Il dolore si fa suggestione di fede, panacea ai drammi umani, sfida alla mente che ragiona, che combatte contro i suoi limiti per superare sé stessa nell’incertezza della ricerca continua, mentre gli incensi annebbiano le meningi degli spettatori partecipi di un comune destino.

Tutto fa il giro del mondo, tutto è normale come non fosse una stregoneria, una favola che la ragione racconta a sé stessa per non provare la paura che ha di sé e della sua debolezza.

La Terra è sconvolta dall’insolenza irrazionale umana, ma c’è sempre la preghiera, perché non si sa mai che sia un castigo di Dio, val la pena invocare la sua misericordia, ma quale misericordia può avere un dio che genera simili castighi?

È incredibile, se non fosse preoccupante, da trattamento sanitario obbligatorio, che nel terzo millennio vestiti dei paramenti sacri eminenze della chiesa cattolica celebrino riti di antiche liturgie per invocare la pioggia a scendere abbondante a fecondare i campi.

Sono i costrutti mentali, le formae mentis che stanno alla base di un popolo che nutre simili pensieri che ci devono preoccupare, perché se quegli stessi costrutti mentali vengono impiegati per guardare alla realtà che ci circonda, per interrogarla e interpretarla, allora credo che sia assai difficile pensare di vivere in compagnia di cervelli lucidi, funzionanti, affidabili.
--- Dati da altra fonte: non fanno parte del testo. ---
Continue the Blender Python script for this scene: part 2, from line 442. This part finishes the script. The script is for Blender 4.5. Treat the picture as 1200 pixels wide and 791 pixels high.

E ancora più difficile pensare di vivere in un paese attrezzato per affrontare i problemi del nostro tempo e, dunque, i rischi che corriamo non sono di poco conto.

In questo paese soggetto alla sindrome da oratorio qualcuno dovrà pur dire dell’inganno mediatico che svolge la religione in un gioco continuo di rivincita dell’irrazionale sul razionale, fomentando ignoranza e abbondanza di emozioni cieche anziché la presa di coscienza di fronte alla realtà che non ha ragioni metafisiche ma la concreta spietatezza delle leggi di natura e delle conseguenze delle azioni umane.